— What needs to be done —
From the listing below, output the lines between the one with "Recreate this scene" and the one with "scene.camera = cam", including those two, and nothing else. Pictures are not copied.

[Extracted records]
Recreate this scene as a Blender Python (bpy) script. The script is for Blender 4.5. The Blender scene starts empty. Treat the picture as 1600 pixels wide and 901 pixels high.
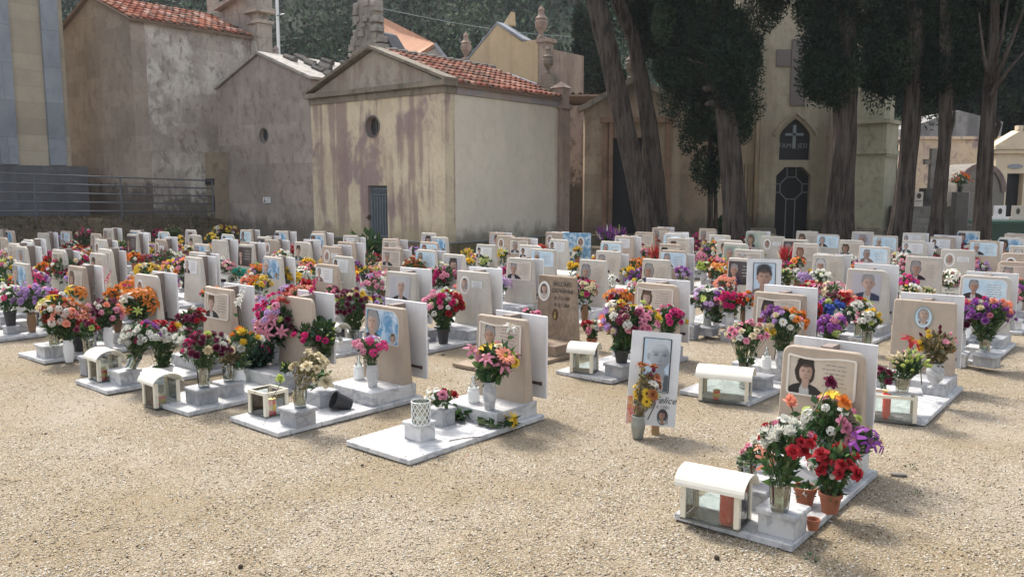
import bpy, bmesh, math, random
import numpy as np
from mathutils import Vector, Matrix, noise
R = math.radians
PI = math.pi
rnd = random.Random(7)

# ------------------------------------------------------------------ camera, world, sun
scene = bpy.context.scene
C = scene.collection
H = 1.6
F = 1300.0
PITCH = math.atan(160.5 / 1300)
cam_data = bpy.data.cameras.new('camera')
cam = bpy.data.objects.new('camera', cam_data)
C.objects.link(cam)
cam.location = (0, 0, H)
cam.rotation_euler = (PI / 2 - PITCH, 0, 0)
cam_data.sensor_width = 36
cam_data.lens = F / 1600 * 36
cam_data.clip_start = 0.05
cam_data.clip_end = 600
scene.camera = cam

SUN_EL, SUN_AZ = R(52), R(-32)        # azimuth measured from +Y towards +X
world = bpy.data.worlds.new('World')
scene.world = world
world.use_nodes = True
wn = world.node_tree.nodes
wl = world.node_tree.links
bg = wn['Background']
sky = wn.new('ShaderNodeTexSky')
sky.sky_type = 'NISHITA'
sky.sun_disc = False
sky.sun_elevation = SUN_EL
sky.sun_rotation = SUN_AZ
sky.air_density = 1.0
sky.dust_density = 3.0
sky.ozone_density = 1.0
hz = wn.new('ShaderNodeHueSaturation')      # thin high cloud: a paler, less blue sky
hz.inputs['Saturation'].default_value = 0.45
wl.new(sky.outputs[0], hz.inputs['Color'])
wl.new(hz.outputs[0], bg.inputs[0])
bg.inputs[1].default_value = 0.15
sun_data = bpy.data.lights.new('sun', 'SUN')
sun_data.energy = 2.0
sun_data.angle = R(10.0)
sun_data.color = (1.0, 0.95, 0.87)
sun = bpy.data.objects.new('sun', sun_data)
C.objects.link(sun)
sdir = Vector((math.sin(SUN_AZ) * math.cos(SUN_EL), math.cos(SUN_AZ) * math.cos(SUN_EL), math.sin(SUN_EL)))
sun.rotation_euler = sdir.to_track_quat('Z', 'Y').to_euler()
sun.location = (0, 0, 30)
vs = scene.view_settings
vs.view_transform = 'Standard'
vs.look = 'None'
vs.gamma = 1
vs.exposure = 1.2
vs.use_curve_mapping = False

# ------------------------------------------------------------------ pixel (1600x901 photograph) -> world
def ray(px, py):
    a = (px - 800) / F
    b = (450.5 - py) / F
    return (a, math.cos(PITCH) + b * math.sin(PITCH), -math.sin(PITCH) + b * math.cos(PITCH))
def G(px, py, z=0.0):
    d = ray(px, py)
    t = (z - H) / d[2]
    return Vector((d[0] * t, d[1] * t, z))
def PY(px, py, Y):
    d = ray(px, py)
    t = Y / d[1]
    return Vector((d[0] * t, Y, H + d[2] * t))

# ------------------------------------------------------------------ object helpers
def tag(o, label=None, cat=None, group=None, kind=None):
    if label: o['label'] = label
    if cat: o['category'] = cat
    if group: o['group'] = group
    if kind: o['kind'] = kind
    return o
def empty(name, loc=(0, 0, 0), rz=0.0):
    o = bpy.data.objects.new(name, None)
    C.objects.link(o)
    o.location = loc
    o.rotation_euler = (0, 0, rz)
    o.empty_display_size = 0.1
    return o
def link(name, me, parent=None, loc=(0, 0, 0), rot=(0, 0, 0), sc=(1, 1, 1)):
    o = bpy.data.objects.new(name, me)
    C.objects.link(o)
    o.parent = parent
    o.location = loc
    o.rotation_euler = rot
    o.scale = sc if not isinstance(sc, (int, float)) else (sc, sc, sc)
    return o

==

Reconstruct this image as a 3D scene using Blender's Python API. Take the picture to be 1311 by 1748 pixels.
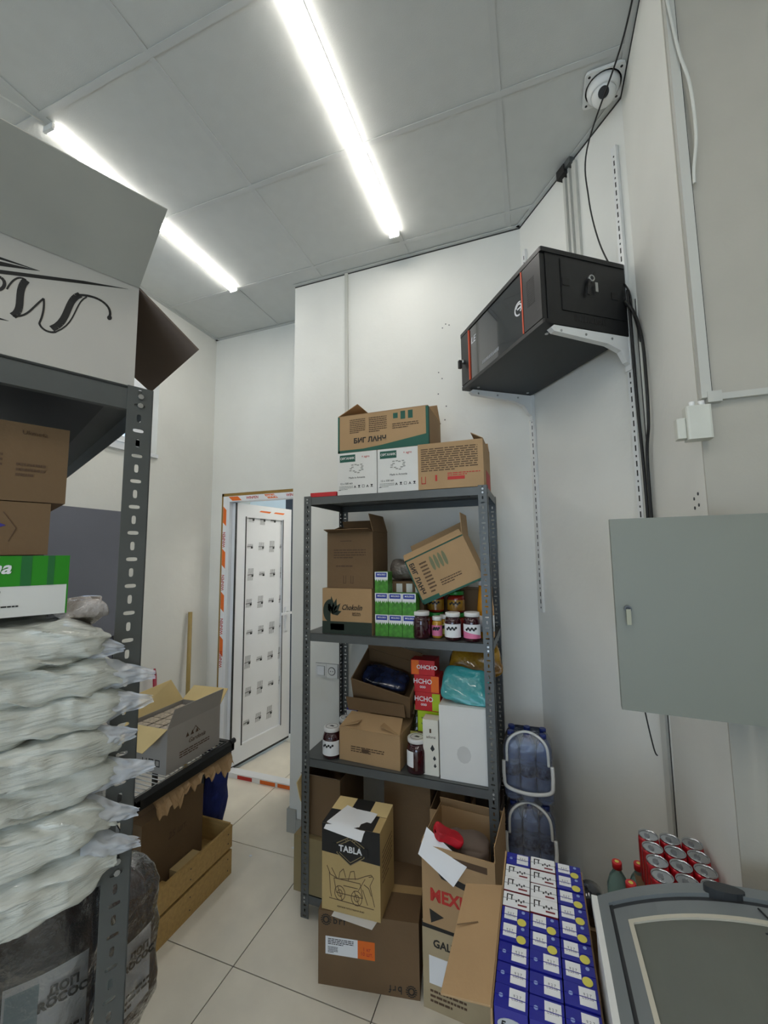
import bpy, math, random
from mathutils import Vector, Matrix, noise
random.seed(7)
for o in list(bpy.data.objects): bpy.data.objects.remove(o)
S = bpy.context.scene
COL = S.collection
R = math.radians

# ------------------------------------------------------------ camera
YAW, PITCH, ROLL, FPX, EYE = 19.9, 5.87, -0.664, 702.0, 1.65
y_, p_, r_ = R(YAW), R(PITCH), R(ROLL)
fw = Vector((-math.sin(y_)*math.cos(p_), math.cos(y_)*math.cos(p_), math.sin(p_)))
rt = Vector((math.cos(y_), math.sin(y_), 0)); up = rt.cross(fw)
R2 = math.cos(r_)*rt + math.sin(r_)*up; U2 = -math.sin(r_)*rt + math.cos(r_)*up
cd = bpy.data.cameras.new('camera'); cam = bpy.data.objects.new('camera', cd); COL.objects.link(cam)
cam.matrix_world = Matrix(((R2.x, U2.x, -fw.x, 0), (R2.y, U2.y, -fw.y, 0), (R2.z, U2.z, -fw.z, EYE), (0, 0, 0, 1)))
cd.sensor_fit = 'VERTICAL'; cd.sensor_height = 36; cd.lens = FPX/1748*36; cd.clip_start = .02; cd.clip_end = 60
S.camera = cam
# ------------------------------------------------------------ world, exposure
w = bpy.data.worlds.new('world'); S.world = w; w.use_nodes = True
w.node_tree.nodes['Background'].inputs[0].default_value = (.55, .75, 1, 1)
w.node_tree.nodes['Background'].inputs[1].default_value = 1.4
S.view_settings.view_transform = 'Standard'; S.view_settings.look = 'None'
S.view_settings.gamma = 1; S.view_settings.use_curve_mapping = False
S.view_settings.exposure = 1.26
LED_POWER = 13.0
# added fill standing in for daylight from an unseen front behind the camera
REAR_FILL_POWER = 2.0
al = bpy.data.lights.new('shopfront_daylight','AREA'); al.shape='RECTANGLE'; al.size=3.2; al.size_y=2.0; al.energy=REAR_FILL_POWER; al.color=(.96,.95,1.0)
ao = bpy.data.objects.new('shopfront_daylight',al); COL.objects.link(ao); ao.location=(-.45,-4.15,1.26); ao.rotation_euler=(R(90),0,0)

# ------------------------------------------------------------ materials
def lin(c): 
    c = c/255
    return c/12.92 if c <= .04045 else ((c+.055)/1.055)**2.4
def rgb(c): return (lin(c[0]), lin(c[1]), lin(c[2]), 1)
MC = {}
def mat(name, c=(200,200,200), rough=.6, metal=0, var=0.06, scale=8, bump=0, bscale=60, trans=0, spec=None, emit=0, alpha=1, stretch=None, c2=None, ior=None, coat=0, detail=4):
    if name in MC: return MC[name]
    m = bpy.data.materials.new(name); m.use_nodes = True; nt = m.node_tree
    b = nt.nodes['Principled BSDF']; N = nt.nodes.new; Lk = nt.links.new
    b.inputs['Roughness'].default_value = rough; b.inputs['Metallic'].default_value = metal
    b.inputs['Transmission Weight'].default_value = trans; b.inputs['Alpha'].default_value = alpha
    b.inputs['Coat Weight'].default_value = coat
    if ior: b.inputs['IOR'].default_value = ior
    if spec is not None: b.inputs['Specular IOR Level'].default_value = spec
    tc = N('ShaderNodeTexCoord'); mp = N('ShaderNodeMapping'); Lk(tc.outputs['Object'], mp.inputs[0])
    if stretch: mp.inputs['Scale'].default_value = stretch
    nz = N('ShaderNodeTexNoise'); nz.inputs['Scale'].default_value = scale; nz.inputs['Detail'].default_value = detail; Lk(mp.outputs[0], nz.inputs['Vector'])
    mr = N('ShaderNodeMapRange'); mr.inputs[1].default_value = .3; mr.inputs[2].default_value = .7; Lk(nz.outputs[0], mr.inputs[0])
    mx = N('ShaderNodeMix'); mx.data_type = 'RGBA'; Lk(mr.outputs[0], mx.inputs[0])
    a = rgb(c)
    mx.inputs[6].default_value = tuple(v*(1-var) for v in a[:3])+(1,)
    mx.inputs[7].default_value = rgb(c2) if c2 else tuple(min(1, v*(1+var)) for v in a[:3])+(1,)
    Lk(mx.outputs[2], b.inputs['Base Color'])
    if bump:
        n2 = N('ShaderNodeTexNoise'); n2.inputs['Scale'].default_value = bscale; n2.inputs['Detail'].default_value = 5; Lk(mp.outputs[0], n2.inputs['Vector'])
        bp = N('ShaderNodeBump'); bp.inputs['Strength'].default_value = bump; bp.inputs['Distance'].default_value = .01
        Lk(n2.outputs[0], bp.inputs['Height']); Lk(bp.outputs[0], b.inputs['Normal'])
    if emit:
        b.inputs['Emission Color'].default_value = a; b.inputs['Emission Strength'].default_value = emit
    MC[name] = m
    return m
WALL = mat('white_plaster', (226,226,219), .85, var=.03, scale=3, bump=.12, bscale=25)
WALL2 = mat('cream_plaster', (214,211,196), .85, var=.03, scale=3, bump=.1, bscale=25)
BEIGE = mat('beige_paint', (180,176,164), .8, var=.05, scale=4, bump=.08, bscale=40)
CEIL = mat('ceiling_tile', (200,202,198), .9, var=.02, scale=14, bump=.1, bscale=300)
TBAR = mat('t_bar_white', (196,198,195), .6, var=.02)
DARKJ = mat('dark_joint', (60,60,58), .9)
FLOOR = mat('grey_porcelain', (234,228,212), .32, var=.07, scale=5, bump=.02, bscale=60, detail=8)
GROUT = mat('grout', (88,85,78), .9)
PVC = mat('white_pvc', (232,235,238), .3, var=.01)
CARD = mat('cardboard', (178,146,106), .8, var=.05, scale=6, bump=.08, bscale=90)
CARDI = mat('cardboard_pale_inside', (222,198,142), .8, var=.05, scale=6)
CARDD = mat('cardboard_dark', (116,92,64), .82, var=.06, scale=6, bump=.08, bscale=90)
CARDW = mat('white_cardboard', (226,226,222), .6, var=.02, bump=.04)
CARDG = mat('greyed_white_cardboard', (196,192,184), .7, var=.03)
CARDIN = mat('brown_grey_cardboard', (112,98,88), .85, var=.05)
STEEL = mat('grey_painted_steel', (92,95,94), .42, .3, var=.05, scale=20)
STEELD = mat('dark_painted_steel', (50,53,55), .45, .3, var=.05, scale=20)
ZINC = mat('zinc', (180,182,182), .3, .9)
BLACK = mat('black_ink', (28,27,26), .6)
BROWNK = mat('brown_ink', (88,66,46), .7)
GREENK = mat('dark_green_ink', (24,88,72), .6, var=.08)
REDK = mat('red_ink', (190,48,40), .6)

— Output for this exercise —
Recreate this scene as a Blender Python (bpy) script. The script is for Blender 4.5. The Blender scene starts empty. Treat the picture as 1600 pixels wide and 901 pixels high.
import bpy, bmesh, math, random
import numpy as np
from mathutils import Vector, Matrix, noise
R = math.radians
PI = math.pi
rnd = random.Random(7)

# ------------------------------------------------------------------ camera, world, sun
scene = bpy.context.scene
C = scene.collection
H = 1.6
F = 1300.0
PITCH = math.atan(160.5 / 1300)
cam_data = bpy.data.cameras.new('camera')
cam = bpy.data.objects.new('camera', cam_data)
C.objects.link(cam)
cam.location = (0, 0, H)
cam.rotation_euler = (PI / 2 - PITCH, 0, 0)
cam_data.sensor_width = 36
cam_data.lens = F / 1600 * 36
cam_data.clip_start = 0.05
cam_data.clip_end = 600
scene.camera = cam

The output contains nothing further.